Would you extract the whole listing below and retype it exactly?

--- RECORDED INFORMATION ---
------------------------
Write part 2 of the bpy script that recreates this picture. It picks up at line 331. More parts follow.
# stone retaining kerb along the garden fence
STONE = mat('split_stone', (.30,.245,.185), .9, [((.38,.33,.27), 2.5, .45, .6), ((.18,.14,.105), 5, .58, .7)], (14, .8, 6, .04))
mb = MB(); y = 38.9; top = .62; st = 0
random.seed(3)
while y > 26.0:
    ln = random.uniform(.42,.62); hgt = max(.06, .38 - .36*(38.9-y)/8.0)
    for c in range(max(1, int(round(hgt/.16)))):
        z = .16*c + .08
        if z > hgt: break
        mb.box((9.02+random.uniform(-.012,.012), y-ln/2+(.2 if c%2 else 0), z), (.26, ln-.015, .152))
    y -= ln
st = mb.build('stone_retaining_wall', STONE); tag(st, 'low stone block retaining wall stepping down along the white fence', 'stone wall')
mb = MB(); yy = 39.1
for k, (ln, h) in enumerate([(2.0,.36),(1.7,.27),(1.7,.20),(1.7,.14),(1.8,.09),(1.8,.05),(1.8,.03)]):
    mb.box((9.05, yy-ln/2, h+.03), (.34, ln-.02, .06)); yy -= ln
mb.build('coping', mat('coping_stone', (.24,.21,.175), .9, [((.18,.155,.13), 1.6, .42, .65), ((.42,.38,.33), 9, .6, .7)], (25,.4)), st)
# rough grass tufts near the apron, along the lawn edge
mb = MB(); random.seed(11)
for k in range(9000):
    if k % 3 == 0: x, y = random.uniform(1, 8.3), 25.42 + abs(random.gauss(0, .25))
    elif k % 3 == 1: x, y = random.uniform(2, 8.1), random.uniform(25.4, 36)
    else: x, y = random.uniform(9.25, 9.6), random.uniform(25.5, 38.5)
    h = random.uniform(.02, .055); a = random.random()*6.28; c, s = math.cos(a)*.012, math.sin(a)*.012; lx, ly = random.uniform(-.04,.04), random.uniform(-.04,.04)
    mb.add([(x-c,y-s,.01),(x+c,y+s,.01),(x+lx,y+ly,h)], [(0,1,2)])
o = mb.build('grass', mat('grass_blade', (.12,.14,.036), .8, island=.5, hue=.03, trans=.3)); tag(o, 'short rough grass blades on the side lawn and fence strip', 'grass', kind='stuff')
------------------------
--- ANSWER TO THE PROBLEM ---
Write part 2 of the bpy script that recreates this picture. It picks up at line 331. More parts follow.
# stone retaining kerb along the garden fence
STONE = mat('split_stone', (.30,.245,.185), .9, [((.38,.33,.27), 2.5, .45, .6), ((.18,.14,.105), 5, .58, .7)], (14, .8, 6, .04))
mb = MB(); y = 38.9; top = .62; st = 0
random.seed(3)
while y > 26.0:
    ln = random.uniform(.42,.62); hgt = max(.06, .38 - .36*(38.9-y)/8.0)
    for c in range(max(1, int(round(hgt/.16)))):
        z = .16*c + .08
        if z > hgt: break
        mb.box((9.02+random.uniform(-.012,.012), y-ln/2+(.2 if c%2 else 0), z), (.26, ln-.015, .152))
    y -= ln
st = mb.build('stone_retaining_wall', STONE); tag(st, 'low stone block retaining wall stepping down along the white fence', 'stone wall')
mb = MB(); yy = 39.1
for k, (ln, h) in enumerate([(2.0,.36),(1.7,.27),(1.7,.20),(1.7,.14),(1.8,.09),(1.8,.05),(1.8,.03)]):
    mb.box((9.05, yy-ln/2, h+.03), (.34, ln-.02, .06)); yy -= ln
mb.build('coping', mat('coping_stone', (.24,.21,.175), .9, [((.18,.155,.13), 1.6, .42, .65), ((.42,.38,.33), 9, .6, .7)], (25,.4)), st)
# rough grass tufts near the apron, along the lawn edge
mb = MB(); random.seed(11)
for k in range(9000):
    if k % 3 == 0: x, y = random.uniform(1, 8.3), 25.42 + abs(random.gauss(0, .25))
    elif k % 3 == 1: x, y = random.uniform(2, 8.1), random.uniform(25.4, 36)
    else: x, y = random.uniform(9.25, 9.6), random.uniform(25.5, 38.5)
    h = random.uniform(.02, .055); a = random.random()*6.28; c, s = math.cos(a)*.012, math.sin(a)*.012; lx, ly = random.uniform(-.04,.04), random.uniform(-.04,.04)
    mb.add([(x-c,y-s,.01),(x+c,y+s,.01),(x+lx,y+ly,h)], [(0,1,2)])
o = mb.build('grass', mat('grass_blade', (.12,.14,.036), .8, island=.5, hue=.03, trans=.3)); tag(o, 'short rough grass blades on the side lawn and fence strip', 'grass', kind='stuff')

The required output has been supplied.